INFORMATION SUPPLIED:
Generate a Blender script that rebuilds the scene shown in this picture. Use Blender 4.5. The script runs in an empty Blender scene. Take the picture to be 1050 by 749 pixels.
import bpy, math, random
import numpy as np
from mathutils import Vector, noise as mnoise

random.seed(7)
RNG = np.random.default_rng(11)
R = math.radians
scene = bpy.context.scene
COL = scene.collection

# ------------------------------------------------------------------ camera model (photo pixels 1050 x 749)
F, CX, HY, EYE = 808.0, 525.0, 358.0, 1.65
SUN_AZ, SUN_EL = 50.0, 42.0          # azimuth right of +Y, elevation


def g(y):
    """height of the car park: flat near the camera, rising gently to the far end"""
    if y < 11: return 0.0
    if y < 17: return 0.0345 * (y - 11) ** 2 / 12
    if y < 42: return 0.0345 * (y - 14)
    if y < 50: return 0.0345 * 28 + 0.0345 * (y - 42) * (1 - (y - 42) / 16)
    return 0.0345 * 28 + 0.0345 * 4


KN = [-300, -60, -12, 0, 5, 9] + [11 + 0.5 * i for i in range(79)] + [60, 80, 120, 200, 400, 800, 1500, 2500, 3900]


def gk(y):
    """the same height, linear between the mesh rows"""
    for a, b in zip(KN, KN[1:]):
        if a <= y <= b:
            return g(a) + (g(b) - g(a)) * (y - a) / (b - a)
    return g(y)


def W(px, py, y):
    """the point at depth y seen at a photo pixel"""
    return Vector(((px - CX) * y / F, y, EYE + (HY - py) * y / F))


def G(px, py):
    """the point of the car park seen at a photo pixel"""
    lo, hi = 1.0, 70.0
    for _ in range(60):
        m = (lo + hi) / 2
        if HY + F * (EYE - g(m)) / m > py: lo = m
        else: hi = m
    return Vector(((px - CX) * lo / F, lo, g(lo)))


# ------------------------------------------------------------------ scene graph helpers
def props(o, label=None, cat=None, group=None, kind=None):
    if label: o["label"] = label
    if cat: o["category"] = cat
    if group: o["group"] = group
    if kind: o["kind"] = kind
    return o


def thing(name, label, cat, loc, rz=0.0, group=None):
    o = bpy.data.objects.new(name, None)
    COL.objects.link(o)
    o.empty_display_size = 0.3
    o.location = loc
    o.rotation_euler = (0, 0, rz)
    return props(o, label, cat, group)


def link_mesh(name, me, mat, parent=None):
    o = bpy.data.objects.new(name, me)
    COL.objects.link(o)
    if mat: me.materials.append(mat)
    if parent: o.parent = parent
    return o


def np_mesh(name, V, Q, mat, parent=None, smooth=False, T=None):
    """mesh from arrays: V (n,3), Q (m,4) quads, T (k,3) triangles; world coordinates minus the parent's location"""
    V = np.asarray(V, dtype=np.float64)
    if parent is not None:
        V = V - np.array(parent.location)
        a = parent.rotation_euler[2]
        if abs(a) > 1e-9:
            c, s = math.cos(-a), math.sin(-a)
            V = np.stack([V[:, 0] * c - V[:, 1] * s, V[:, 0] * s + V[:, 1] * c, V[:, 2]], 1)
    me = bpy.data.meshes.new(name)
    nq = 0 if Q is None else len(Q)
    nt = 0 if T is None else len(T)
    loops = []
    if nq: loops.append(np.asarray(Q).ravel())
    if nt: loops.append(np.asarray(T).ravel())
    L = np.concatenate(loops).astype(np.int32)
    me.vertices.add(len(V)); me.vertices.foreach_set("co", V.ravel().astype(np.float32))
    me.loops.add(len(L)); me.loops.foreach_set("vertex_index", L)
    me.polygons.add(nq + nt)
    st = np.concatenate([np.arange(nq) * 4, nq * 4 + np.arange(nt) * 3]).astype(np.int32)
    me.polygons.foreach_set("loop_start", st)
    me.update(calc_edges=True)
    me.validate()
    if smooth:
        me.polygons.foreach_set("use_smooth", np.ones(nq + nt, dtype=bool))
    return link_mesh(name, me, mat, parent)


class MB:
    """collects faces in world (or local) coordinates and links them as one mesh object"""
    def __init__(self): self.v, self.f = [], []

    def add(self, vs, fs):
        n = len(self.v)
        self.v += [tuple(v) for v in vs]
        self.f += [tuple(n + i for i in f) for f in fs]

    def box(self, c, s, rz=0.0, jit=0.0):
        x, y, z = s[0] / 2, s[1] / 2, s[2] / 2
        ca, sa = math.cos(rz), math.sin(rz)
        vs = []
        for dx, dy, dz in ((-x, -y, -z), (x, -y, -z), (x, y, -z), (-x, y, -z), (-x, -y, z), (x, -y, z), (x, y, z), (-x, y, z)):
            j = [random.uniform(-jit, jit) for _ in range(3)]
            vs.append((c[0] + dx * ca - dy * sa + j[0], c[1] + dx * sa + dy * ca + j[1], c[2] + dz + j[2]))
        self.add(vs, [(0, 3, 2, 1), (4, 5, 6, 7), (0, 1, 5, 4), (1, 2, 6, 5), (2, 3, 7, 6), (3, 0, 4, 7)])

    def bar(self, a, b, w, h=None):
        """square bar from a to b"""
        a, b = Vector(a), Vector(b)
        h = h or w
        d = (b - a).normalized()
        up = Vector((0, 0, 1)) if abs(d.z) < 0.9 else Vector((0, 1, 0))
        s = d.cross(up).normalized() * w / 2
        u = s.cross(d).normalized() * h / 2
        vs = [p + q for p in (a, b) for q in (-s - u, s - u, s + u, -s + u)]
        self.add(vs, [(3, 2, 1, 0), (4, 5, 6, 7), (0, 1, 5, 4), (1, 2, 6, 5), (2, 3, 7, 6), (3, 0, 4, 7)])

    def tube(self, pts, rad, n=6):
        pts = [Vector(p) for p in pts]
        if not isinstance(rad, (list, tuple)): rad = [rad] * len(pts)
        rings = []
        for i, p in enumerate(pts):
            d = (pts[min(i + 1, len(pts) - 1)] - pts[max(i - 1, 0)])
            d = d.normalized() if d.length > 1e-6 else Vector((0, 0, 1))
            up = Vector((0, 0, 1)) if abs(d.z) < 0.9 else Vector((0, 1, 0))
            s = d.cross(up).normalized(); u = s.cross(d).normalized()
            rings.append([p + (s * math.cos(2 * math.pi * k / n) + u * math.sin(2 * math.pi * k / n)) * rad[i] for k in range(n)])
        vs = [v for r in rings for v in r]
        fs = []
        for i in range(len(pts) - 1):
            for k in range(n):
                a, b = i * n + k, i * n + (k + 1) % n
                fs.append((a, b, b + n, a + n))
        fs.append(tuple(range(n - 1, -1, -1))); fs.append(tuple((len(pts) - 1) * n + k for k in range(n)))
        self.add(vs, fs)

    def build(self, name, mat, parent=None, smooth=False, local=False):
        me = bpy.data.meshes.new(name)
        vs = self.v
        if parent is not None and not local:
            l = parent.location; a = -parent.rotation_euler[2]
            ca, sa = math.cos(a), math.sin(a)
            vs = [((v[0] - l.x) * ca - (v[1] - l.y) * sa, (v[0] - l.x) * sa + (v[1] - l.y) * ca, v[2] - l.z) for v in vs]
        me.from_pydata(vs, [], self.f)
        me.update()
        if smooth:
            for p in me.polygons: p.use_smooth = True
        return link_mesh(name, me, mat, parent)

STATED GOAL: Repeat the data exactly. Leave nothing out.

ANSWER FOR THIS EXERCISE:
Generate a Blender script that rebuilds the scene shown in this picture. Use Blender 4.5. The script runs in an empty Blender scene. Take the picture to be 1050 by 749 pixels.
import bpy, math, random
import numpy as np
from mathutils import Vector, noise as mnoise

random.seed(7)
RNG = np.random.default_rng(11)
R = math.radians
scene = bpy.context.scene
COL = scene.collection

# ------------------------------------------------------------------ camera model (photo pixels 1050 x 749)
F, CX, HY, EYE = 808.0, 525.0, 358.0, 1.65
SUN_AZ, SUN_EL = 50.0, 42.0          # azimuth right of +Y, elevation


def g(y):
    """height of the car park: flat near the camera, rising gently to the far end"""
    if y < 11: return 0.0
    if y < 17: return 0.0345 * (y - 11) ** 2 / 12
    if y < 42: return 0.0345 * (y - 14)
    if y < 50: return 0.0345 * 28 + 0.0345 * (y - 42) * (1 - (y - 42) / 16)
    return 0.0345 * 28 + 0.0345 * 4


KN = [-300, -60, -12, 0, 5, 9] + [11 + 0.5 * i for i in range(79)] + [60, 80, 120, 200, 400, 800, 1500, 2500, 3900]


def gk(y):
    """the same height, linear between the mesh rows"""
    for a, b in zip(KN, KN[1:]):
        if a <= y <= b:
            return g(a) + (g(b) - g(a)) * (y - a) / (b - a)
    return g(y)


def W(px, py, y):
    """the point at depth y seen at a photo pixel"""
    return Vector(((px - CX) * y / F, y, EYE + (HY - py) * y / F))


def G(px, py):
    """the point of the car park seen at a photo pixel"""
    lo, hi = 1.0, 70.0
    for _ in range(60):
        m = (lo + hi) / 2
        if HY + F * (EYE - g(m)) / m > py: lo = m
        else: hi = m
    return Vector(((px - CX) * lo / F, lo, g(lo)))


# ------------------------------------------------------------------ scene graph helpers
def props(o, label=None, cat=None, group=None, kind=None):
    if label: o["label"] = label
    if cat: o["category"] = cat
    if group: o["group"] = group
    if kind: o["kind"] = kind
    return o


def thing(name, label, cat, loc, rz=0.0, group=None):
    o = bpy.data.objects.new(name, None)
    COL.objects.link(o)
    o.empty_display_size = 0.3
    o.location = loc
    o.rotation_euler = (0, 0, rz)
    return props(o, label, cat, group)


def link_mesh(name, me, mat, parent=None):
    o = bpy.data.objects.new(name, me)
    COL.objects.link(o)
    if mat: me.materials.append(mat)
    if parent: o.parent = parent
    return o


def np_mesh(name, V, Q, mat, parent=None, smooth=False, T=None):
    """mesh from arrays: V (n,3), Q (m,4) quads, T (k,3) triangles; world coordinates minus the parent's location"""
    V = np.asarray(V, dtype=np.float64)
    if parent is not None:
        V = V - np.array(parent.location)
        a = parent.rotation_euler[2]
        if abs(a) > 1e-9:
            c, s = math.cos(-a), math.sin(-a)
            V = np.stack([V[:, 0] * c - V[:, 1] * s, V[:, 0] * s + V[:, 1] * c, V[:, 2]], 1)
    me = bpy.data.meshes.new(name)
    nq = 0 if Q is None else len(Q)
    nt = 0 if T is None else len(T)
    loops = []
    if nq: loops.append(np.asarray(Q).ravel())
    if nt: loops.append(np.asarray(T).ravel())
    L = np.concatenate(loops).astype(np.int32)
    me.vertices.add(len(V)); me.vertices.foreach_set("co", V.ravel().astype(np.float32))
    me.loops.add(len(L)); me.loops.foreach_set("vertex_index", L)
    me.polygons.add(nq + nt)
    st = np.concatenate([np.arange(nq) * 4, nq * 4 + np.arange(nt) * 3]).astype(np.int32)
    me.polygons.foreach_set("loop_start", st)
    me.update(calc_edges=True)
    me.validate()
    if smooth:
        me.polygons.foreach_set("use_smooth", np.ones(nq + nt, dtype=bool))
    return link_mesh(name, me, mat, parent)


class MB:
    """collects faces in world (or local) coordinates and links them as one mesh object"""
    def __init__(self): self.v, self.f = [], []

    def add(self, vs, fs):
        n = len(self.v)
        self.v += [tuple(v) for v in vs]
        self.f += [tuple(n + i for i in f) for f in fs]

    def box(self, c, s, rz=0.0, jit=0.0):
        x, y, z = s[0] / 2, s[1] / 2, s[2] / 2
        ca, sa = math.cos(rz), math.sin(rz)
        vs = []
        for dx, dy, dz in ((-x, -y, -z), (x, -y, -z), (x, y, -z), (-x, y, -z), (-x, -y, z), (x, -y, z), (x, y, z), (-x, y, z)):
            j = [random.uniform(-jit, jit) for _ in range(3)]
            vs.append((c[0] + dx * ca - dy * sa + j[0], c[1] + dx * sa + dy * ca + j[1], c[2] + dz + j[2]))
        self.add(vs, [(0, 3, 2, 1), (4, 5, 6, 7), (0, 1, 5, 4), (1, 2, 6, 5), (2, 3, 7, 6), (3, 0, 4, 7)])

    def bar(self, a, b, w, h=None):
        """square bar from a to b"""
        a, b = Vector(a), Vector(b)
        h = h or w
        d = (b - a).normalized()
        up = Vector((0, 0, 1)) if abs(d.z) < 0.9 else Vector((0, 1, 0))
        s = d.cross(up).normalized() * w / 2
        u = s.cross(d).normalized() * h / 2
        vs = [p + q for p in (a, b) for q in (-s - u, s - u, s + u, -s + u)]
        self.add(vs, [(3, 2, 1, 0), (4, 5, 6, 7), (0, 1, 5, 4), (1, 2, 6, 5), (2, 3, 7, 6), (3, 0, 4, 7)])

    def tube(self, pts, rad, n=6):
        pts = [Vector(p) for p in pts]
        if not isinstance(rad, (list, tuple)): rad = [rad] * len(pts)
        rings = []
        for i, p in enumerate(pts):
            d = (pts[min(i + 1, len(pts) - 1)] - pts[max(i - 1, 0)])
            d = d.normalized() if d.length > 1e-6 else Vector((0, 0, 1))
            up = Vector((0, 0, 1)) if abs(d.z) < 0.9 else Vector((0, 1, 0))
            s = d.cross(up).normalized(); u = s.cross(d).normalized()
            rings.append([p + (s * math.cos(2 * math.pi * k / n) + u * math.sin(2 * math.pi * k / n)) * rad[i] for k in range(n)])
        vs = [v for r in rings for v in r]
        fs = []
        for i in range(len(pts) - 1):
            for k in range(n):
                a, b = i * n + k, i * n + (k + 1) % n
                fs.append((a, b, b + n, a + n))
        fs.append(tuple(range(n - 1, -1, -1))); fs.append(tuple((len(pts) - 1) * n + k for k in range(n)))
        self.add(vs, fs)

    def build(self, name, mat, parent=None, smooth=False, local=False):
        me = bpy.data.meshes.new(name)
        vs = self.v
        if parent is not None and not local:
            l = parent.location; a = -parent.rotation_euler[2]
            ca, sa = math.cos(a), math.sin(a)
            vs = [((v[0] - l.x) * ca - (v[1] - l.y) * sa, (v[0] - l.x) * sa + (v[1] - l.y) * ca, v[2] - l.z) for v in vs]
        me.from_pydata(vs, [], self.f)
        me.update()
        if smooth:
            for p in me.polygons: p.use_smooth = True
        return link_mesh(name, me, mat, parent)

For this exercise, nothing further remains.